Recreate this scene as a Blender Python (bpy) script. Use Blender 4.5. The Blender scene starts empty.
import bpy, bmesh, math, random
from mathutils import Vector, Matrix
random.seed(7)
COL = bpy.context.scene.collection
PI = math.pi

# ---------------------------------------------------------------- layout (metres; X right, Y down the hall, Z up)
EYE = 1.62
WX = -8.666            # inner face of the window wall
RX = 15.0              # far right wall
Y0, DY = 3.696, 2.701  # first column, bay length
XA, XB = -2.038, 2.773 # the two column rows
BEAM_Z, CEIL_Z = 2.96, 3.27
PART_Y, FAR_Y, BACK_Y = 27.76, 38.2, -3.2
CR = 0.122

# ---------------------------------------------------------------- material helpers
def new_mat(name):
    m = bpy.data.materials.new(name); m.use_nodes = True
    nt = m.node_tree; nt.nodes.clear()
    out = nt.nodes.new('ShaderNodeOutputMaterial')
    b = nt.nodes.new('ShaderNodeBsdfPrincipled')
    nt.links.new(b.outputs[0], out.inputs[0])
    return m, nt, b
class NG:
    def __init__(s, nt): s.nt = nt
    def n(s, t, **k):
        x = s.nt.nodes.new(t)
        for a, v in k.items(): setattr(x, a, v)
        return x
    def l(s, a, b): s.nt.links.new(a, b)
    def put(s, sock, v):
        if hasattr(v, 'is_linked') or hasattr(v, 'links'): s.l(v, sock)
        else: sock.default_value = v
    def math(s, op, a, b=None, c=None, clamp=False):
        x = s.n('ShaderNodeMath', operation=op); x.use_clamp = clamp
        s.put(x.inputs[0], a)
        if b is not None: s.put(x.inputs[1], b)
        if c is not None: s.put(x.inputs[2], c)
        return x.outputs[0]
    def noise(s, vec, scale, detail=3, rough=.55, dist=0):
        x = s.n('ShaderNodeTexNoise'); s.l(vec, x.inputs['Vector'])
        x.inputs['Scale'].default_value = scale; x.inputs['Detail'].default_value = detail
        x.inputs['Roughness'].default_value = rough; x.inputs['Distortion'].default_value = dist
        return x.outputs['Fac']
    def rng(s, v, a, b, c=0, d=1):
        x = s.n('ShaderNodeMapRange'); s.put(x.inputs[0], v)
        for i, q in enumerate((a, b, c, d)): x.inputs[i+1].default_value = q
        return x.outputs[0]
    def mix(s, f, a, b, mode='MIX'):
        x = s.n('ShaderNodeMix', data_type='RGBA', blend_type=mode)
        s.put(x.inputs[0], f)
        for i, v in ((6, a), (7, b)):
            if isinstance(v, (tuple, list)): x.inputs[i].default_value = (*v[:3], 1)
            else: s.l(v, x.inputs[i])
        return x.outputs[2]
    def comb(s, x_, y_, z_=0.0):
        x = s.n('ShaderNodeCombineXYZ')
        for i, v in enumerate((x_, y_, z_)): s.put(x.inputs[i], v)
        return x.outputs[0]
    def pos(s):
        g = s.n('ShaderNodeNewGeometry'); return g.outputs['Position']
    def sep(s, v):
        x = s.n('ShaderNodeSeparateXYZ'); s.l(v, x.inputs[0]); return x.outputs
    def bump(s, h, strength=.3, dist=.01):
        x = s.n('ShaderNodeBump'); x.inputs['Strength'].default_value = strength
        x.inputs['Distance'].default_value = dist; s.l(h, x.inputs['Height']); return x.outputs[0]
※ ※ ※
Restate, word for word and with nothing added, the lines from the first line of the listing through the one where "PI = math.pi" stands.

Recreate this scene as a Blender Python (bpy) script. Use Blender 4.5. The Blender scene starts empty.
import bpy, bmesh, math, random
from mathutils import Vector, Matrix
random.seed(7)
COL = bpy.context.scene.collection
PI = math.pi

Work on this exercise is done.